4.  Shopping Center Landlords - Greater Rights Over New Tenants. For shopping center landlords, there are four stronger protections against being stuck with an unfavorable tenant as a result of an assigned lease.  First, to replace the original tenant, the new tenant must be at least as financially sound as the original tenant was at the time the lease was originally signed.  Secondly, the new tenant must show that percentage rent will not decline substantially.  Next, the assignment may not disrupt the tenant mix.  Finally, the assignment may not violate any location, use, radius or exclusivity provision of the lease, or of any other leases, at the shopping center.
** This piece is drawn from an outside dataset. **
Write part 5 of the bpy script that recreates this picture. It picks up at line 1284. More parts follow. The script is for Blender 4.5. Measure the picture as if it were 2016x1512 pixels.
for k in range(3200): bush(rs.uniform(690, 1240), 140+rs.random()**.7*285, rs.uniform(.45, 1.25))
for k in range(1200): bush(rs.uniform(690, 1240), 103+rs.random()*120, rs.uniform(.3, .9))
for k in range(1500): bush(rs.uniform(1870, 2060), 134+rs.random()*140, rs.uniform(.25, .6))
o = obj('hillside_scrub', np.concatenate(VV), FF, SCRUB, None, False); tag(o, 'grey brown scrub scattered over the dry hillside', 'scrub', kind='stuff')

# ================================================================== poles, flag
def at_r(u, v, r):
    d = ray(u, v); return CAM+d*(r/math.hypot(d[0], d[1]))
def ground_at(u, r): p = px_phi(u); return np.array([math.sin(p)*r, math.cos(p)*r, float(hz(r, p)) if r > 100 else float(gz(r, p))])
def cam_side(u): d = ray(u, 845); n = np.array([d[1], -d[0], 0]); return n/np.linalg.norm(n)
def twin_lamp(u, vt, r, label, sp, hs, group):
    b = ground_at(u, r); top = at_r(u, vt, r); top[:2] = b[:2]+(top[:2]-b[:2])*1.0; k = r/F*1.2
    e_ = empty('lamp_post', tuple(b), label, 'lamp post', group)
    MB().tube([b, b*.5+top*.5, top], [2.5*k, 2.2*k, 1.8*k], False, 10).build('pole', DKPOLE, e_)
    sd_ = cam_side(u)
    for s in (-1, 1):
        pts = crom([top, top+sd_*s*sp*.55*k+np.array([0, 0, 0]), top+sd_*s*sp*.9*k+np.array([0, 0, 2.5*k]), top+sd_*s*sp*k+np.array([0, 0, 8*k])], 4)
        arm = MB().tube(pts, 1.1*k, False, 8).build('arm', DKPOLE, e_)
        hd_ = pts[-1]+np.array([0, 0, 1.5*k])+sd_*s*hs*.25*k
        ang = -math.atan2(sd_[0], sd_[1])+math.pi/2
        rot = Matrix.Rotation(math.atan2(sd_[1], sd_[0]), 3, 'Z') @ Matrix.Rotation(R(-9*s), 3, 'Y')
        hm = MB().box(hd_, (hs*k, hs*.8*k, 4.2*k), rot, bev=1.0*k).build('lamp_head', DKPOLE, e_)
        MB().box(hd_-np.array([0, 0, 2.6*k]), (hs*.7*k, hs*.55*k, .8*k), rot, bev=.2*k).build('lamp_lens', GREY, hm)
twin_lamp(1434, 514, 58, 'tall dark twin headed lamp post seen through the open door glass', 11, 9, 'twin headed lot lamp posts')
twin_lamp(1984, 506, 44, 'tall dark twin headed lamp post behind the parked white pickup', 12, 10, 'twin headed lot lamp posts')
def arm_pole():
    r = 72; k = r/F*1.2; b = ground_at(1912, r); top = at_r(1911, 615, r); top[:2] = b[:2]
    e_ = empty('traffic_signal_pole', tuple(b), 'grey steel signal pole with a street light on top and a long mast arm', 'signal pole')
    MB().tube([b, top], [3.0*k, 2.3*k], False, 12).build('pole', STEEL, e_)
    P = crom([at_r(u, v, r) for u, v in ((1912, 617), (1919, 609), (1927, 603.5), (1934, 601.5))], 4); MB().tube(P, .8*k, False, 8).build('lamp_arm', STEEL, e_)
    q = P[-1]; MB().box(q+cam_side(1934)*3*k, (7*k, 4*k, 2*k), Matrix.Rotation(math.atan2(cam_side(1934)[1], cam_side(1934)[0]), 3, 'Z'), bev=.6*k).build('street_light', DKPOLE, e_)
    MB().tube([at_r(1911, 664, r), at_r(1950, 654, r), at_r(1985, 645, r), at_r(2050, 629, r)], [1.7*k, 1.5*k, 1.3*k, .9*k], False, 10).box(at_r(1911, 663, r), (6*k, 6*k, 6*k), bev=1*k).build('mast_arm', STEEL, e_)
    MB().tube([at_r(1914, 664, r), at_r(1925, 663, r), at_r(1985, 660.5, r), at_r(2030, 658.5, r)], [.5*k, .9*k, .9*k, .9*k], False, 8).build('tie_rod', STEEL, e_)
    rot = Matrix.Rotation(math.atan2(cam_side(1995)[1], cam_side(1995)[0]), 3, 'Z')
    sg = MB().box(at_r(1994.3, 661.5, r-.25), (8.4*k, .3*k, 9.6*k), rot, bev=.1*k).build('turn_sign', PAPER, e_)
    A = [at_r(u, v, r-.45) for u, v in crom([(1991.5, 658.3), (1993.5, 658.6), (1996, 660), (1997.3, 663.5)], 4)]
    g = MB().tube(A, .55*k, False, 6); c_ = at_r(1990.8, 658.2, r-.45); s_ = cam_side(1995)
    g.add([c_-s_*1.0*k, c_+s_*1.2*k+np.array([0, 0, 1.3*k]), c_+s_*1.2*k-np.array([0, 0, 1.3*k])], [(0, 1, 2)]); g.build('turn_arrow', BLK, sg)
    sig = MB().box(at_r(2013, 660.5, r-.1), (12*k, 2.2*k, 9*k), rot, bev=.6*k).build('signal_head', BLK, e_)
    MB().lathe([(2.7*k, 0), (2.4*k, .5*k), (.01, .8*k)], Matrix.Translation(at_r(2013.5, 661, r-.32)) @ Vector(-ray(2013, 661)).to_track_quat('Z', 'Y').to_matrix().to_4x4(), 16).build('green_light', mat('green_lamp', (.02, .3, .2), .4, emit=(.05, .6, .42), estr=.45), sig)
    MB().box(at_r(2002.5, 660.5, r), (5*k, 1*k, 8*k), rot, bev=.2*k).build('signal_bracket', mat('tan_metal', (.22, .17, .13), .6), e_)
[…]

5.  Early Action – Proactive and Pre-Bankruptcy Steps. The best protection against the hassles of dealing with a tenant in bankruptcy is avoiding being on the defense and acting early, at the first sign of trouble.

Past Due Rent - Landlords need to be proactive in managing untimely tenants.  Prior to a bankruptcy filing, landlords can file a proper unlawful detainer complaint.  If a tenant fails to pay rent, the landlord should serve the tenant with a three-day notice to pay rent or quit and immediately file an unlawful detainer complaint.  If the landlord is able to file the complaint before the tenant files for bankruptcy, the lease is deemed terminated as a matter of law.  The tenant no longer has rights under the lease, and the landlord can evict the tenant without being subject to bankruptcy laws, which eliminates the problem described at the top of this list.

Therefore, if a landlord suspects that a bankruptcy filing by a tenant may be imminent, acting promptly when rent is not paid timely may be the difference between obtaining immediate possession or being dragged into bankruptcy court.

Secure Bankruptcy Counsel Promptly - Timing is a major factor in how landlords fare in tenant bankruptcy matters. Obtaining strategic professional bankruptcy counsel can be critical for landlords.

In bankruptcy proceedings, tenants obtain rights they would not otherwise have, rights that come at the expense of landlords, including certain rights landlords normally enjoy under state law. Acting before a bankruptcy filing occurs is the ideal scenario. But if that ship has sailed, acting quickly when a bankruptcy does occur is the next best thing. Prompt action allows landlords to help enforce their rights to receive current rent, to protect against an unwanted assumption or assignment, or when acting pre-bankruptcy, to evict the tenant.

In most tenant-landlord bankruptcy issues, early intervention and counsel are wise business moves. Over the decade and a half that I have been representing commercial landlords, it has become clear that those landlords who receive early-stage     bankruptcy counsel gain a definite advantage – they are better positioned in bankruptcy court proceedings and can even minimize the legal expenses of managing the insolvency.

Now more than ever, California landlords should keep their eyes and ears open.  They need to know their rights and be ready to exercise protections that reduce their risks in tenant bankruptcies, filings that are poised to proliferate statewide in the months ahead.